Mr. Harsanyi’s article posits that The New York Times is acting as a Super PAC. For context, a Federal PAC is defined as “any committee, club, association or other group (1) that makes more than $1,000 in political expenditures or receives more than $1,000 in contributions during a calendar year for the purpose of influencing federal elections and (2) whose major purpose is the nomination or election of federal candidates.” A Super PAC is a type of Federal PAC that may raise unlimited amounts of money and make unlimited expenditures supporting or opposing candidates, but is not permitted to contribute to or coordinate directly with parties or candidates. Thus, Federal PACs, including Super PACs, are created and run with the purpose of influencing elections. Many organizations that may influence elections, such as large corporations or labor unions, are nonetheless not considered PACs because they are not created in order to influence the elections. Put differently, because they were not created to influence elections and because their election-related activities are not their primary purpose, they are not considered PACs. It is also worth noting that the Senate tax bill is considered legislation, and is clearly not a “candidate.”

This leads to the distinction between two types of advocacy. In the 1976 Supreme Court case Buckley v. Valeo, the Supreme Court established two types of advocacy-related communications: advocacy involving political campaigns and advocacy around issues. Advocacy involving political campaigns –communications communications that advocate for the election or defeat of a candidate for federal office – are subject to federal campaign regulations. In contrast with this, advocacy around issues focuses on legislative proposals and governmental actions. Generally, this latter type of advocacy is considered lobbying, an activity that most individuals and organizations can engage in without restriction (restrictions exist for groups like 501(c)(3)s and PACs). Some lobbying activity, such as direct lobbying, may require disclosure.

While there is no universal definition for lobbying, a working definition is any communication intended to introduce, support, oppose, or otherwise influence legislation. The IRS does provide a more clear definition of lobbying that applies to private foundations and public charities that operate under the 501(h) election. Under this definition, lobbying is split up into direct lobbying and grassroots lobbying. Direct lobbying is a communication with a legislator that expresses a view on specific legislation. Grassroots lobbying is a communication directed to the general public that expresses a view on specific legislation and includes a call to action (encouraging them to contact their legislators).

While this definition is not directly applicable to lobbying done by for-profit organizations, it does provide a helpful framework to determine if communications look like lobbying.

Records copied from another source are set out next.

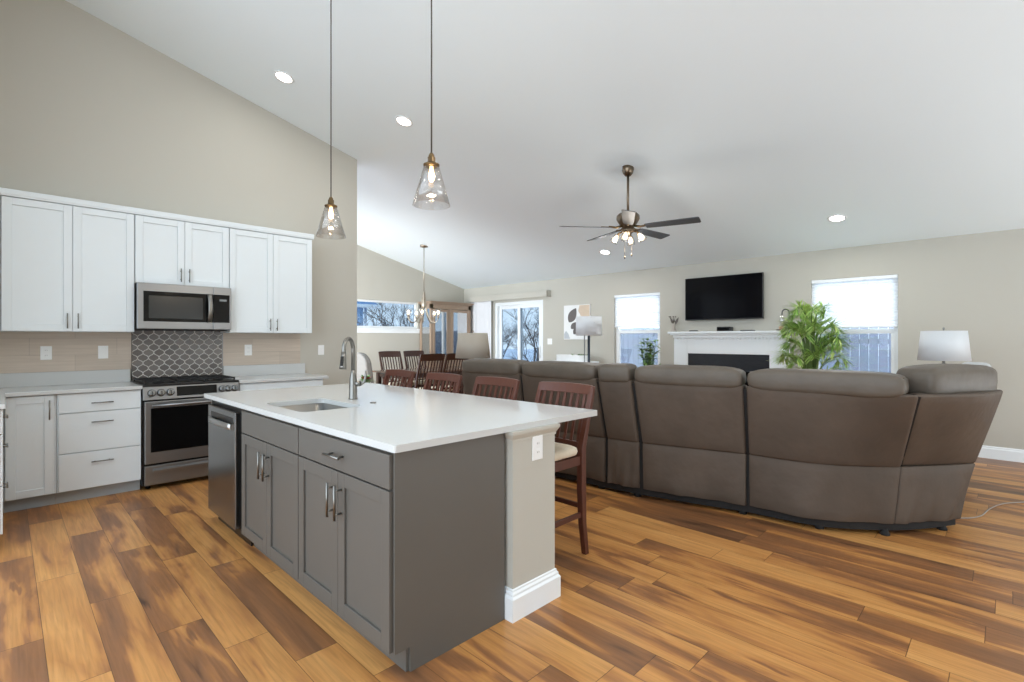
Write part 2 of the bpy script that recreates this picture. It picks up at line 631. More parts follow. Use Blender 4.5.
def thing(name, label, cat, loc=(0, 0, 0), group=None):
    o = bpy.data.objects.new(name, None)
    o.empty_display_size = 0.1
    COL.objects.link(o)
    o.location = loc
    return tag(o, label, cat, group)


def struct(o):
    o['kind'] = 'structure'
    return o


def copy_tree(o, parent=None):
    c = o.copy()
    COL.objects.link(c)
    if parent is not None:
        c.parent = parent
    for ch in list(o.children):
        copy_tree(ch, c)
    return c


def quick_box(name, dims, material, parent=None, bevel=0.0):
    return MB().box(*dims).build(name, material, parent, bevel)


# ------------------------------------------------------------------ the setting
XT, YK, YD = 7.77, 6.03, 9.305      # television wall, kitchen wall, dining wall
XL, YB, XO = -0.66, -3.2, -3.2      # wall behind the left cabinets, side wall behind the camera, open end


def ceil_z(x):
    return 2.54 + 0.25 * (XT - x)


fl = MB().box(XO, YB - 0.1, -0.1, XT, YD + 0.1, 0.0).build('floor', M['floor'])
struct(fl)
cb = MB()
cb.hexa([(XO, YB - .1, ceil_z(XO)), (XT + .15, YB - .1, ceil_z(XT + .15)), (XT + .15, YD + .15, ceil_z(XT + .15)), (XO, YD + .15, ceil_z(XO)),
         (XO, YB - .1, ceil_z(XO) + .2), (XT + .15, YB - .1, ceil_z(XT + .15) + .2), (XT + .15, YD + .15, ceil_z(XT + .15) + .2), (XO, YD + .15, ceil_z(XO) + .2)])
struct(cb.build('ceiling', M['ceil']))


def wall_y(mb, y0, y1, x0, x1, z0=0.0, z1=None):
    """wall slab facing along Y with the sloping ceiling as its top"""
    za, zb = (ceil_z(x0), ceil_z(x1)) if z1 is None else (z1, z1)
    mb.hexa([(x0, y0, z0), (x1, y0, z0), (x1, y1, z0), (x0, y1, z0), (x0, y0, za), (x1, y0, zb), (x1, y1, zb), (x0, y1, za)])


b = MB()
wall_y(b, YK, YK + .12, XL - .12, 3.228)
struct(b.build('wall_kitchen', M['wall']))
b = MB()
DW = (4.35, 6.447, 1.565, 2.150)    # dining window opening x0 x1 z0 z1
wall_y(b, YD, YD + .15, 2.98, DW[0])
wall_y(b, YD, YD + .15, DW[1], XT + .15)
wall_y(b, YD, YD + .15, DW[0], DW[1], 0, DW[2])
wall_y(b, YD, YD + .15, DW[0], DW[1], DW[3])
struct(b.build('wall_dining', M['wall']))
b = MB()
wall_y(b, YB - .1, YB, XO, XT + .15)
struct(b.build('wall_rear', M['wall']))
b = MB()
b.hexa([(XL - .12, 4.4, 0), (XL, 4.4, 0), (XL, YK, 0), (XL - .12, YK, 0), (XL - .12, 4.4, ceil_z(XL) + .02), (XL, 4.4, ceil_z(XL)), (XL, YK, ceil_z(XL)), (XL - .12, YK, ceil_z(XL) + .02)])
struct(b.build('wall_left', M['wall']))
# television wall with two windows and the patio door
W1, W2, SD = (4.17, 5.08, 0.55, 2.132), (0.966, 1.919, 0.55, 2.144), (6.786, 8.236, 0.0, 2.15)
b = MB()
zt = ceil_z(XT)
ys = [YB - .1, W2[0], W2[1], W1[0], W1[1], SD[0], SD[1], YD + .15]
for a, c in ((0, 1), (2, 3), (4, 5), (6, 7)):
    b.box(XT, ys[a], 0, XT + .15, ys[c], zt)
for w in (W1, W2, SD):
    if w[2] > 0:
        b.box(XT, w[0], 0, XT + .15, w[1], w[2])
    b.box(XT, w[0], w[3], XT + .15, w[1], zt)
struct(b.build('wall_television', M['wall']))


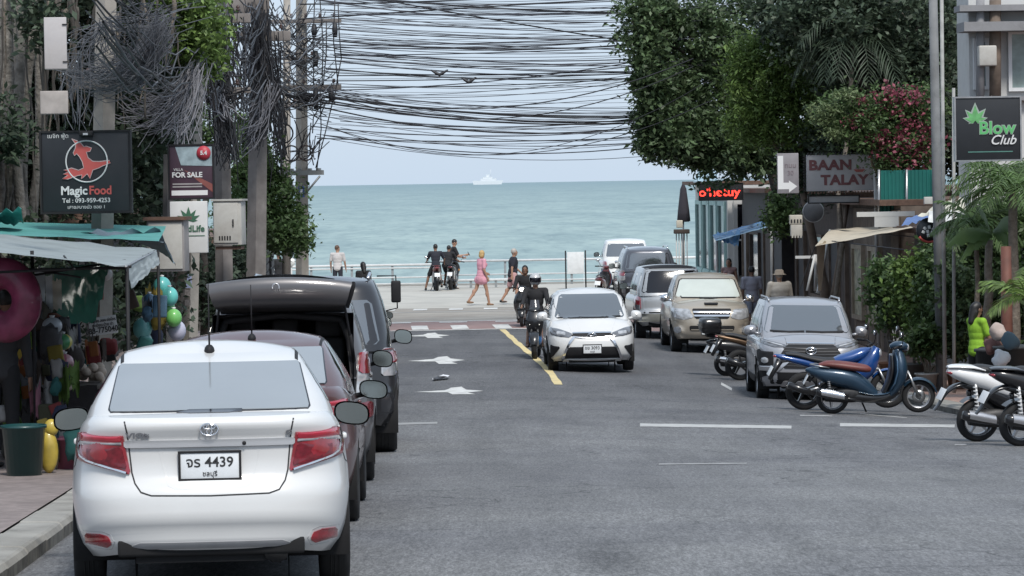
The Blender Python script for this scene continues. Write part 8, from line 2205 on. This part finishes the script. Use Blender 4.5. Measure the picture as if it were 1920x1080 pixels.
tangle('grey cobweb of loose cables round the stall pole above the witch sign', [((300, 45, 14, 12, 43), (200, 130, 40, 14, 43), 45, 110), ((200, 45, 10, 8, 43), (300, 30, 40, 30, 43), 12, 40), ((195, 45, 6, 6, 43), (170, 95, 40, 30, 43), 6, 60), ((310, 60, 12, 14, 43), (150, 140, 24, 10, 43), 60, 60), ((150, 110, 14, 20, 43), (140, 230, 20, 20, 43), 4, 24), ((290, 100, 20, 30, 43), (230, 150, 40, 10, 43), 20, 40)], M_WIREG, .0045, 1)
tangle('pale hanging loops of loose cable left of the slim pole', [((370, 125, 12, 12, 50), (290, 230, 34, 20, 49), 30, 70), ((350, 150, 14, 14, 50), (250, 190, 26, 22, 49), 45, 46), ((365, 130, 10, 10, 50), (330, 265, 20, 14, 49), 8, 40)], M_WIREP, .006, 2)
tangle('dark nest of cables wrapped round the cabinet pole', [((412, 60, 26, 20, 59.5), (415, 180, 24, 26, 59.5), 10, 60), ((380, 170, 18, 8, 59.5), (440, 175, 14, 8, 59.5), 16, 40), ((415, 180, 12, 14, 59.4), (428, 290, 12, 24, 59.4), 6, 60)], M_WIRE, .010, 3)
tangle('dark nest of cables wrapped round the thick brown pole', [((478, 40, 20, 24, 69.3), (480, 200, 24, 34, 69.3), 8, 80), ((505, 170, 10, 10, 69.3), (470, 260, 12, 22, 69.3), 14, 60), ((500, 110, 12, 40, 69.3), (520, 250, 12, 40, 70), 6, 40)], M_WIRE, .010, 4)
tangle('pale loose cables hanging off the thick brown pole', [((500, 165, 10, 10, 69), (462, 245, 12, 20, 69), 16, 40), ((400, 168, 14, 8, 59), (425, 215, 16, 14, 59), 8, 24)], M_WIREP, .008, 5)
tangle('black loops of cable between the far left poles', [((520, 90, 20, 40, 86), (600, 100, 24, 50, 86.5), 20, 50), ((540, 170, 18, 10, 86), (600, 190, 20, 14, 86.4), 14, 40), ((520, 190, 8, 20, 86), (525, 300, 8, 20, 86), 4, 30), ((590, 250, 14, 14, 86.4), (560, 300, 20, 14, 86.4), 10, 16)], M_WIRE, .011, 6)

The New York Times tweet referenced in Mr. Harsanyi’s article reads, “Contact @SenatorCollins, (202) 224-2523, particularly if you live in Maine, and ask her to oppose the Senate tax bill because it would repeal Obamacare’s individual mandate, driving up the cost of health insurance. #thetaxbillhurts.” This would be considered grassroots lobbying. As this is a tweet, it is a communication with the general public. It refers to a piece of specific legislation, the tax bill, and encourages readers to contact Senator Collins to share their opposition. Accordingly, given that this looks like grassroots lobbying and it does not advocate for or against Senator Collins in any way, this does not represent The New York Times stepping into the role of a Super PAC.

Further, if engaging in grassroots lobbying were enough to transform a news organization into a PAC, then it would certainly follow that any news outlet that expressly supports a candidate (of either party) for public office would more than qualify the outlet as a PAC. Of course, it has been customary for decades for many newspapers and media outlets to endorse candidates on their editorial pages. Neither this activity nor a tweet such as the one published by The New York Times has ever qualified a news outlet as a Super PAC, however, and Mr. Harsanyi’s misuse of the term in an overheated argument does little to clarify the confusing political times we live in.

While we disagree with Mr. Harsanyi’s characterization of lobbying activities as campaigning, we appreciate the opportunity to engage with both The Federalist and other organizations about the various types of tax-exempt organizations and their abilities.